Ford’s “Blue Oval City” Aims To Open In 2025, Produce 500,000 Next Gen Electric Trucks A Year

Ford

Ford is getting close to unveiling its next generation electric pickup plan at its Blue Oval city mega-campus in West Tennessee.

An update from the company this week said that the new plant – which is designed to be radically efficient and carbon neutral – is “taking shape and preparing to build Ford’s next-gen electric truck, code named Project T3, in 2025”.

The Project T3 is being called by the company “a once-in-a-lifetime opportunity to revolutionize America’s truck” as Ford, along with other legacy auto manufacturers continue to shift their business models from an ICE base to an EV base.

Slated to start production in 2025, the plant will be capable of producing 500,000 EV trucks a year at full production – and most notably the next generation of Ford’s electric truck. Here’s a sneak preview of what the second gen pickup will look like:

Bill Ford, Ford’s executive chair said: “BlueOval City is the blueprint for Ford’s electric future around the world. We will build revolutionary electric vehicles at an advanced manufacturing site that works in harmony with the planet, aligning business growth and innovation with environmental progress.”
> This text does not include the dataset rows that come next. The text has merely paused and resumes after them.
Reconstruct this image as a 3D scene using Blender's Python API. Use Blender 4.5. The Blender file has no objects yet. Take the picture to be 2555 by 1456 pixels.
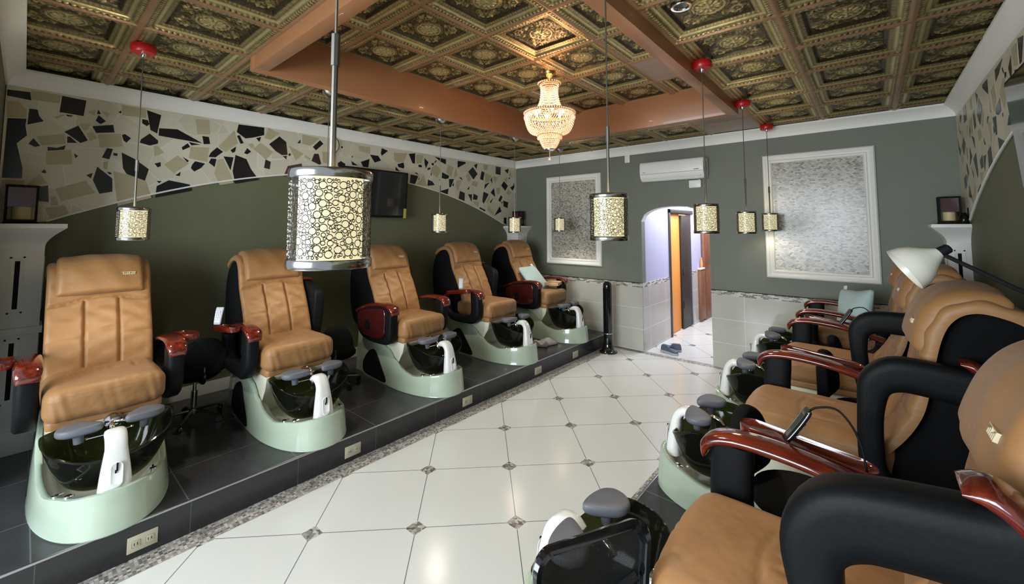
import bpy, bmesh, math, random
import numpy as np
from mathutils import Vector, Matrix
PI = math.pi
R = math.radians
S = bpy.context.scene
COL = S.collection

# ------------------------------------------------------------------ room numbers (metres)
XL, XR, YF, YB = -4.758, .667, -.14, 5.664
ZC = 2.787            # foot of the cornice
ZO = 2.88             # outer ceiling grid
ZI = 3.08             # raised ceiling inside the coffer
HP = .183             # platform height
XPL, XPR = -2.994, -1.075
ZT = .944             # top of the tiled dado
TS = .567             # ceiling tile pitch
CH = .35

# ------------------------------------------------------------------ node helpers
def mat(name):
    m = bpy.data.materials.new(name); m.use_nodes = True
    nt = m.node_tree; nt.nodes.clear()
    out = nt.nodes.new('ShaderNodeOutputMaterial')
    return m, nt, out
def N(nt, t, **k):
    n = nt.nodes.new('ShaderNode' + t)
    for a, b in k.items():
        if a.startswith('i_'):
            key = a[2:].replace('_', ' ')
            n.inputs[key].default_value = b
        else: setattr(n, a, b)
    return n
def LK(nt, a, b): nt.links.new(a, b)
def rgba(c): return (c[0], c[1], c[2], 1)
def principled(nt, out, col=(.5, .5, .5), rough=.5, metal=0, **k):
    p = nt.nodes.new('ShaderNodeBsdfPrincipled')
    p.inputs['Base Color'].default_value = rgba(col)
    p.inputs['Roughness'].default_value = rough
    p.inputs['Metallic'].default_value = metal
    for a, b in k.items(): p.inputs[a].default_value = b
    nt.links.new(p.outputs[0], out.inputs[0])
    return p
def mth(nt, op, a, b=None, c=None):
    n = nt.nodes.new('ShaderNodeMath'); n.operation = op
    for i, v in enumerate((a, b, c)):
        if v is None: continue
        if hasattr(v, 'links'): nt.links.new(v, n.inputs[i])
        else: n.inputs[i].default_value = v
    return n.outputs[0]
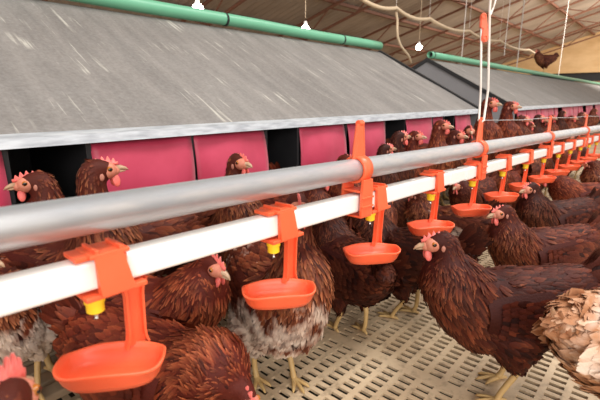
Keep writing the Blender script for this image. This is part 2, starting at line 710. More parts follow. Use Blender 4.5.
t = empty('support_pipe', on_line(-3.2, MET), 0, 'long round galvanised steel pipe running above the white water pipe', 'pipe')
t.rotation_euler = LROT
bm = bmesh.new()
tube(bm, [(0, 0, 0), (3, 0, 0), (6, 0, 0), (9, 0, 0)], .0195, 32)
part('pipe', bm, 'galv', t)


def cup_mesh(bm):
    """shallow rounded-rectangular dish, long side across, rim thickened and rolled"""
    A, B = .056, .032

    def ring(a, b, z, n=40, e=3.0):
        o = []
        for k in range(n):
            th = 2 * math.pi * k / n
            c, s = math.cos(th), math.sin(th)
            x = a * math.copysign(abs(c) ** (2 / e), c)
            y = b * math.copysign(abs(s) ** (2 / e), s)
            zz = z + .0015 * math.cos(4 * th) * (1 if z > -.004 else 0)
            o.append(bm.verts.new((x, y, zz)))
        return o
    prof = [(.50, .45, -.0235), (.80, .74, -.0215), (.90, .87, -.014), (.965, .95, -.004), (1.0, 1.0, -.0015), (1.005, 1.005, .001), (.985, .975, .0022),
            (.945, .92, .001), (.90, .87, -.005), (.84, .80, -.012), (.72, .66, -.0175), (.45, .40, -.0195)]
    rg = [ring(A * a, B * b, z) for a, b, z in prof]
    for i in range(len(rg) - 1):
        for k in range(40):
            q = (k + 1) % 40
            bm.faces.new((rg[i][k], rg[i][q], rg[i + 1][q], rg[i + 1][k]))
    bm.faces.new(rg[0][::-1])
    bm.faces.new(rg[-1])
    # small well in the middle
    bmesh.ops.recalc_face_normals(bm, faces=bm.faces[:])


def drinker():
    t = empty('drinker')
    # saddle: a sleeve that snaps over the square pipe, wider flange on top and below
    bm = bmesh.new()
    ow, oh, iw, ih = .0172, .0207, .0135, .0170
    sec = [(-ow, -oh), (-ow, oh - .004), (-ow + .004, oh), (ow - .004, oh), (ow, oh - .004), (ow, -oh), (iw, -oh), (iw, ih), (-iw, ih), (-iw, -oh)]
    prism(bm, sec, 0, -.002, .029)
    box(bm, (-.020, -.014, .0175), (.0, .017, .0225), bev=.001)            # top tongue
    box(bm, (-.008, -.0195, .019), (.032, .0185, .0235), bev=.0012)        # top plate
    for xx in (.000, .024):
        box(bm, (xx - .002, -.0185, .0225), (xx + .002, .017, .027), bev=.0008)
    box(bm, (-.016, -.0190, -.0245), (.048, .0175, -.0195), bev=.001)      # lower flange
    # slanting side cheeks
    for sy in (-1, 1):
        prism(bm, [(-.004, .0215), (.036, .0215), (.044, -.0215), (-.008, -.0215)], 1, sy * .0175, sy * .0198) if False else None
    vs = []
    for y in (-.0200, -.0172):
        vs.append([bm.verts.new(p) for p in ((-.004, y, .021), (.025, y, .021), (.034, y - .0015, -.0215), (-.001, y - .0015, -.0215))])
    a, b2 = vs
    bm.faces.new(a); bm.faces.new(b2[::-1])
    for i in range(4):
        j = (i + 1) % 4
        bm.faces.new((a[i], b2[i], b2[j], a[j]))
    bmesh.ops.recalc_face_normals(bm, faces=bm.faces[:])
    part('saddle_clip', bm, 'orange', t, smooth=False)
    # nipple valve
    bm = bmesh.new()
    tube(bm, [(-.004, -.006, -.0235), (-.004, -.006, -.030)], .0102, 20)
    tube(bm, [(-.004, -.006, -.029), (-.004, -.006, -.040)], .0088, 20)
    tube(bm, [(-.004, -.006, -.0395), (-.004, -.006, -.0415)], .0065, 16)
    v = part('nipple_valve', bm, 'yellow', t, smooth=False)
    bm = bmesh.new()
    tube(bm, [(-.004, -.006, -.041), (-.004, -.006, -.0475), (-.004, -.006, -.049)], [.0020, .0020, .0030], 10)
    part('trigger_pin', bm, 'steelpin', v)
    # hanger arm: U channel that flares out at the top and runs down into the rim of the cup
    bm = bmesh.new()
    top, botz = -.022, -.104
    n = 9
    prev = None
    for k in range(n + 1):
        u = k / n
        z = top + (botz - top) * u
        cx = .040 + .000 * u
        w = .0105 + (.006 * max(0, 1 - u * 7)) + (.004 * max(0, (u - .86) / .14))
        y0 = .002 + .004 * u
        ringv = [bm.verts.new(p) for p in ((cx - w, y0 - .006, z), (cx - w + .0028, y0 - .006, z), (cx - w + .0028, y0 - .001, z),
                                            (cx + w - .0028, y0 - .001, z), (cx + w - .0028, y0 - .006, z), (cx + w, y0 - .006, z),
                                            (cx + w, y0 + .0025, z), (cx - w, y0 + .0025, z))]
        if prev:
            for i in range(8):
                j = (i + 1) % 8
                bm.faces.new((prev[i], prev[j], ringv[j], ringv[i]))
        else:
            bm.faces.new(ringv)
        prev = ringv
    bm.faces.new(prev)
    bmesh.ops.recalc_face_normals(bm, faces=bm.faces[:])
    part('hanger_arm', bm, 'orange', t, smooth=False)
    bm = bmesh.new()
    cup_mesh(bm)
    bmesh.ops.rotate(bm, verts=bm.verts, cent=(0, 0, 0), matrix=Matrix.Rotation(R(-38), 3, 'Z'))
    bmesh.ops.translate(bm, verts=bm.verts, vec=(.006, -.006, -.103))
    part('cup', bm, 'orange', t)
    return t


DL = ['orange drinking cup nearest the camera, hanging large at the lower left',
      'second orange drinking cup from the left, in front of the brown and white hen',
      'third orange drinking cup from the left, hanging beside the first tall bracket',
      'fourth orange drinking cup from the left, just above the big right hen\'s head',
      'fifth orange drinking cup from the left, hanging below the white cords',
      'sixth orange drinking cup from the left, just right of the white cords',
      'seventh orange drinking cup from the left',
      'eighth orange drinking cup from the left, hanging beside the third tall bracket',
      'ninth orange drinking cup from the left, towards the right edge',
      'tenth orange drinking cup from the left, towards the right edge',
      'eleventh orange drinking cup from the left, beside the fourth tall bracket',
      'twelfth orange drinking cup from the left, close to the right edge',
      'thirteenth orange drinking cup from the left, at the right edge']
d0 = drinker()
for i, l in enumerate(DL):
    t = d0 if i == 0 else clone(d0)
    t.location = on_line(i)
    t.rotation_euler = (0, 0, yawL)
    tag(t, l, 'drinker', 'orange drinkers clipped along the white pipe')


def bracket():
    """tall hanger: a tapered fin, a ring round the steel pipe and a strap down to the white pipe"""
    t = empty('hanging_bracket')
    # origin on the steel pipe's axis; fin stands across the line (faces the camera side)
    bm = bmesh.new()
    pts = [(-.0155, .012), (-.0125, .045), (-.0085, .074), (-.006, .082), (.006, .082), (.0085, .074), (.0125, .045), (.0155, .012)]
    prism(bm, pts, 1, -.0035, .0035)
    for sx in (-1, 1):
        tube(bm, [(sx * .0145, 0, .014), (sx * .0105, 0, .050), (sx * .0062, 0, .080)], .0042, 8)
    tube(bm, [(-.0155, 0, .016), (.0155, 0, .016)], .005, 8)
    tube(bm, [(-.0065, 0, .081), (.0065, 0, .081)], .0055, 8)
    part('fin', bm, 'orange', t, smooth=False)
    bm = bmesh.new()
    for n0, r0, r1, hwid in ((0, .0198, .0245, .013),):
        A = []
        for k in range(29):
            th = 2 * math.pi * k / 28
            A.append([bm.verts.new((x, r * math.cos(th), r * math.sin(th))) for x, r in ((-hwid, r0), (-hwid, r1), (hwid, r1), (hwid, r0))])
        for k in range(28):
            for i in range(4):
                j = (i + 1) % 4
                bm.faces.new((A[k][i], A[k][j], A[k + 1][j], A[k + 1][i]))
    bmesh.ops.recalc_face_normals(bm, faces=bm.faces[:])
    part('pipe_ring', bm, 'orange', t)
    bm = bmesh.new()
    z0, z1 = -.016, -.082
    prism(bm, [(-.014, z0), (.014, z0), (.0165, -.036), (.0165, z1), (-.0165, z1), (-.0165, -.036)], 1, -.0235, -.0185)
    prism(bm, [(-.014, z0), (.014, z0), (.0165, -.036), (.0165, z1), (-.0165, z1), (-.0165, -.036)], 1, .0185, .0225)
    box(bm, (-.0165, -.0225, -.0395), (.0165, .0215, -.0355), bev=.001)
    box(bm, (-.0165, -.0225, z1 - .003), (.0165, .0215, z1), bev=.001)
    for zz in (-.050, -.066):
        box(bm, (-.0175, -.026, zz), (.0175, -.0225, zz + .003), bev=.0008)
    part('strap', bm, 'orange', t, smooth=False)
    return t


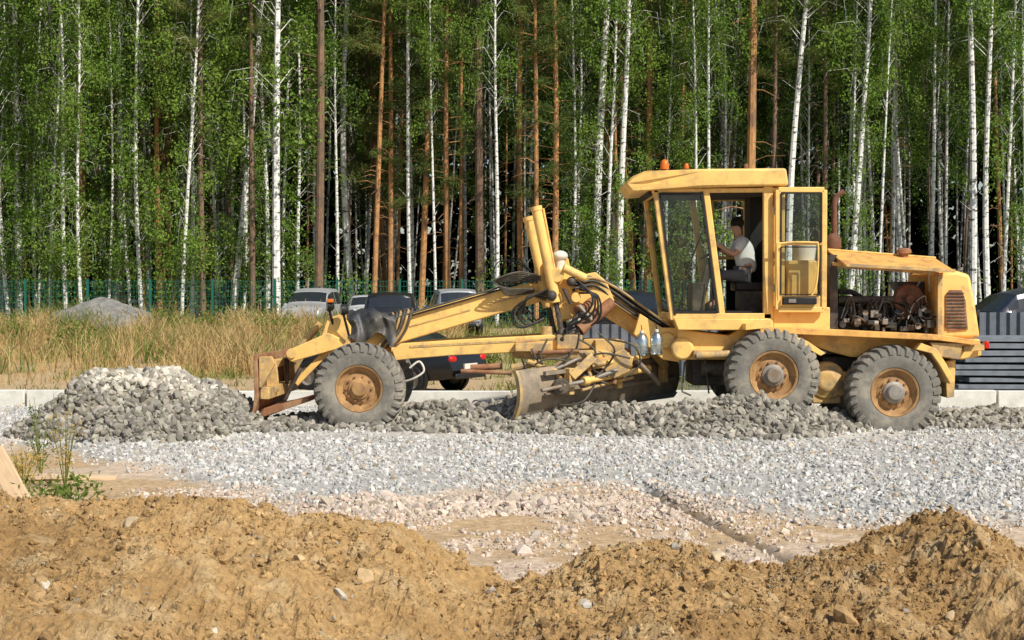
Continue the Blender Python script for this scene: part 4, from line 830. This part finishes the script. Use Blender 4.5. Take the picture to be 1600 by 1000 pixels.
for k in range(300):
    if k<120: d=random.uniform(69,84)
    else: d=random.uniform(84,120)
    xw=(random.choice(clx)+random.gauss(0,.010) if random.random()<.6 else random.uniform(-.44,.44))*d; px=800+xw/d*F
    left=px<480; pine_p=.45 if px<1250 else .22
    if random.random()<pine_p: kd=random.choice(('P1','P2','R1','R2','R1','P1','Q1'))
    else: kd=random.choice(('A1','C1','B1','B2','C2') if left else ('C1','C3','C2','C2','B2'))
    isP=kd[0] in 'PQR'; side='left' if px<533 else ('middle' if px<1067 else 'right'); dp='just behind the front trees' if d<92 else 'deep in the shade'
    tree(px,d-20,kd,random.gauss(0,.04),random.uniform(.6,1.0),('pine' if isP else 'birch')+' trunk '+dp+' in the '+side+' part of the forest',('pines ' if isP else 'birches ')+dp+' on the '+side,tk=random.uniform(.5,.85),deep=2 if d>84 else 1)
for k,px in enumerate((-250,-180,-110,-50,1650,1710,1780,1850)):
    tree(px,random.uniform(44,52),random.choice(('A1','A2','B1','P1')),0,.95,'edge tree standing just outside the picture on the '+('left' if px<0 else 'right'),'edge trees outside the frame '+('left' if px<0 else 'right'))
n=190; x=rng.uniform(-30,30,n); y=rng.uniform(43,50,n); z=.4+2.8*rng.random(n)**2; o=leaves('undergrowth',np.stack([x,y,z],1),(.45,.45,.5),80,.07,.6,leafB,None); tag(o,'low leafy undergrowth between the trunks behind the fence','undergrowth',kind='stuff')
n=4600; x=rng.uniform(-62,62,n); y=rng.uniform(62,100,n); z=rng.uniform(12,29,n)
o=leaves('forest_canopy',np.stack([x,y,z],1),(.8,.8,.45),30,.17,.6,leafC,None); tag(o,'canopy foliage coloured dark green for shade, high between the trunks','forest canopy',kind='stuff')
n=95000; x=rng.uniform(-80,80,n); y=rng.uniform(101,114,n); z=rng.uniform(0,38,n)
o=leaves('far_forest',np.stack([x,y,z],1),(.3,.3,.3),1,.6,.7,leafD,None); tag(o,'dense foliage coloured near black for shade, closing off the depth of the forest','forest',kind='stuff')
# ---------------------------------------------------------------- camera, light
cam=bpy.data.cameras.new('camera'); co=bpy.data.objects.new('camera',cam); C.objects.link(co); co.location=(0,-20,H); co.rotation_euler=(R(90)-math.atan(50/F),0,0); cam.lens=F/1600*36; cam.sensor_width=36; cam.clip_end=2000; S.camera=co
el=R(44); az=R(42)
sd=Vector((math.sin(az)*math.cos(el),-math.cos(az)*math.cos(el),math.sin(el)))
sun=bpy.data.lights.new('sun','SUN'); so=bpy.data.objects.new('sun',sun); C.objects.link(so); sun.energy=5.0; sun.angle=R(.5); sun.color=(1,.955,.86); so.rotation_euler=(-sd).to_track_quat('-Z','Y').to_euler()
w=bpy.data.worlds.new('World'); S.world=w; w.use_nodes=True; nt=w.node_tree; sk=nt.nodes.new('ShaderNodeTexSky'); sk.sky_type='NISHITA'; sk.sun_disc=False; sk.sun_elevation=el; sk.sun_rotation=math.atan2(sd.x,sd.y)
bg=nt.nodes['Background']; nt.links.new(sk.outputs[0],bg.inputs[0]); bg.inputs[1].default_value=.10
S.view_settings.view_transform='Standard'; S.view_settings.look='None'; S.view_settings.exposure=0
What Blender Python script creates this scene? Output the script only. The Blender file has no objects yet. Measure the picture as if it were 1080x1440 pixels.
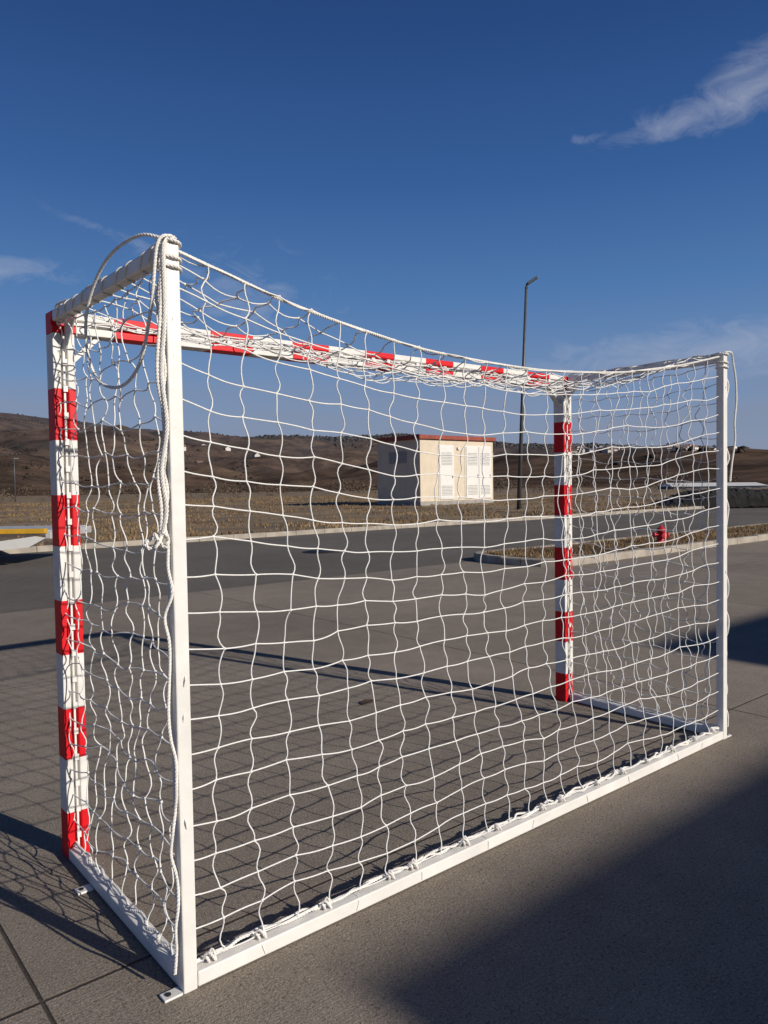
import bpy, bmesh, math, random
import numpy as np
from mathutils import Vector, noise, Matrix
random.seed(7)
W=3.16; H=2.08; D=1.0092
# ---------- camera (calibrated from the goal's known size) ----------
q=[-.8667,-1.948,1.4128,.8778,.0363,.0157,1061.74]
def basis(yaw,p,r):
    f=np.array([math.cos(yaw)*math.cos(p),math.sin(yaw)*math.cos(p),-math.sin(p)])
    ri=np.array([math.sin(yaw),-math.cos(yaw),0.]); up=np.cross(ri,f)
    return f, ri*math.cos(r)-up*math.sin(r), up*math.cos(r)+ri*math.sin(r)
f_,ri_,up_=basis(*q[3:6])
col=bpy.context.scene.collection
cam=bpy.data.cameras.new("camera"); co=bpy.data.objects.new("camera",cam); col.objects.link(co)
co.matrix_world=Matrix(((ri_[0],up_[0],-f_[0],q[0]),(ri_[1],up_[1],-f_[1],q[1]),(ri_[2],up_[2],-f_[2],q[2]),(0,0,0,1)))
cam.sensor_fit='VERTICAL'; cam.sensor_height=24; cam.lens=float(q[6])/1440*24; cam.clip_end=20000; cam.clip_start=.05
bpy.context.scene.camera=co

# ---------- helpers ----------
def nodes_mat(name):
    m=bpy.data.materials.new(name); m.use_nodes=True
    return m,m.node_tree.nodes,m.node_tree.links,m.node_tree.nodes['Principled BSDF']
def mat(name,c,rough=.6,var=.15,scale=8.,bump=0.,bscale=60.,metal=0.,c2=None,detail=5):
    m,N,L,b=nodes_mat(name)
    tc=N.new('ShaderNodeTexCoord'); n=N.new('ShaderNodeTexNoise'); n.inputs['Scale'].default_value=scale; n.inputs['Detail'].default_value=detail
    L.new(tc.outputs['Object'],n.inputs['Vector'])
    r=N.new('ShaderNodeValToRGB'); r.color_ramp.elements[0].position=.3; r.color_ramp.elements[1].position=.7
    c2=c2 or tuple(min(1,x*(1+var)) for x in c); c1=tuple(x*(1-var) for x in c)
    r.color_ramp.elements[0].color=(*c1,1); r.color_ramp.elements[1].color=(*c2,1)
    L.new(n.outputs['Fac'],r.inputs['Fac']); L.new(r.outputs[0],b.inputs['Base Color'])
    b.inputs['Roughness'].default_value=rough; b.inputs['Metallic'].default_value=metal
    if bump:
        n2=N.new('ShaderNodeTexNoise'); n2.inputs['Scale'].default_value=bscale; n2.inputs['Detail'].default_value=4
        L.new(tc.outputs['Object'],n2.inputs['Vector'])
        bp=N.new('ShaderNodeBump'); bp.inputs['Strength'].default_value=bump; bp.inputs['Distance'].default_value=.01
        L.new(n2.outputs['Fac'],bp.inputs['Height']); L.new(bp.outputs[0],b.inputs['Normal'])
    return m
def obj(name,verts,faces,m=None,parent=None,smooth=False,bevel=0):
    me=bpy.data.meshes.new(name); me.from_pydata([tuple(v) for v in verts],[],faces); me.update()
    bm=bmesh.new(); bm.from_mesh(me); bmesh.ops.recalc_face_normals(bm,faces=bm.faces); bm.to_mesh(me); bm.free()
    o=bpy.data.objects.new(name,me); col.objects.link(o)
    if m: me.materials.append(m)
    if parent: o.parent=parent
    if smooth: me.polygons.foreach_set('use_smooth',[True]*len(me.polygons))
    if bevel:
        md=o.modifiers.new('b','BEVEL'); md.width=bevel; md.segments=2; md.limit_method='ANGLE'
    return o
def rawobj(name,verts,faces,m,parent=None,smooth=False):
    me=bpy.data.meshes.new(name); me.from_pydata(verts,[],faces); me.update()
    o=bpy.data.objects.new(name,me); col.objects.link(o); me.materials.append(m)
    if parent: o.parent=parent
    if smooth: me.polygons.foreach_set('use_smooth',[True]*len(me.polygons))
    return o
def boxvf(lo,hi):
    x0,y0,z0=lo;x1,y1,z1=hi
    return [(x0,y0,z0),(x1,y0,z0),(x1,y1,z0),(x0,y1,z0),(x0,y0,z1),(x1,y0,z1),(x1,y1,z1),(x0,y1,z1)],[(0,3,2,1),(4,5,6,7),(0,1,5,4),(1,2,6,5),(2,3,7,6),(3,0,4,7)]
def box(name,lo,hi,m,parent=None,bevel=0):
    v,f=boxvf(lo,hi); return obj(name,v,f,m,parent,bevel=bevel)
def empty(name):
    o=bpy.data.objects.new(name,None); col.objects.link(o); o.empty_display_size=.2; return o
def curve(name,splines,r,m,parent=None,res=2,cyclic=False):
    cu=bpy.data.curves.new(name,'CURVE'); cu.dimensions='3D'; cu.bevel_depth=r; cu.bevel_resolution=res
    for pts in splines:
        s=cu.splines.new('POLY'); s.points.add(len(pts)-1)
        s.points.foreach_set('co',[c for p in pts for c in (p[0],p[1],p[2],1)]); s.use_smooth=True; s.use_cyclic_u=cyclic
    cu.materials.append(m); cu.use_fill_caps=True
    o=bpy.data.objects.new(name,cu); col.objects.link(o)
    if parent: o.parent=parent
    return o
def catmull(pts,n=10):
    pts=[Vector(p) for p in pts]; P=[pts[0]*2-pts[1]]+pts+[pts[-1]*2-pts[-2]]; out=[]
    for i in range(1,len(P)-2):
        for k in range(n):
            t=k/n; a,b,c,d=P[i-1],P[i],P[i+1],P[i+2]
            out.append(.5*((2*b)+(c-a)*t+(2*a-5*b+4*c-d)*t*t+(3*b-a-3*c+d)*t**3))
    out.append(pts[-1]); return out
def rope(path,R,pitch=.03,strands=3,step=.006):
    path=[Vector(p) for p in path]; L=[0]
    for a,b in zip(path,path[1:]): L.append(L[-1]+(b-a).length)
    n=max(4,int(L[-1]/step)); out=[[] for _ in range(strands)]; j=0
    up=Vector((.31,.22,.93)).normalized()
    for i in range(n+1):
        s=L[-1]*i/n
        while j<len(L)-2 and L[j+1]<s: j+=1
        t=(s-L[j])/max(1e-6,L[j+1]-L[j]); p=path[j].lerp(path[j+1],t); tg=(path[j+1]-path[j]).normalized()
        a=tg.cross(up)
        if a.length<.05: a=tg.cross(Vector((1,0,0)))
        a.normalize(); b=tg.cross(a)
        for k in range(strands):
            th=2*math.pi*(s/pitch+k/strands); out[k].append(p+(a*math.cos(th)+b*math.sin(th))*R*.55)
    return out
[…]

“Project T3 is a once-in-a-lifetime opportunity to revolutionize America’s truck. We are melding 100 years of Ford truck know-how with world-class electric vehicle, software and aerodynamics talent. It will be a platform for endless innovation and capability,” said Jim Farley, Ford president and CEO.

Ford’s PR reads:

Project T3 is short for “Trust The Truck” – a code name that stuck after the development team made it their rallying cry. The team’s single guiding principle has been to create a truck people can trust in the digital age – one that’s fully updatable, constantly improving, and supports towing, hauling, exportable power and endless new innovations owners will want.

The assembly plant will use carbon-free electricity from the day it opens. For the first time in 120 years, Ford also is using recovered energy from the site’s utility infrastructure and geothermal system to provide carbon-free heat for the assembly plant – saving about 300 million cubic feet of natural gas typically needed each year to heat similarly sized vehicle assembly plants.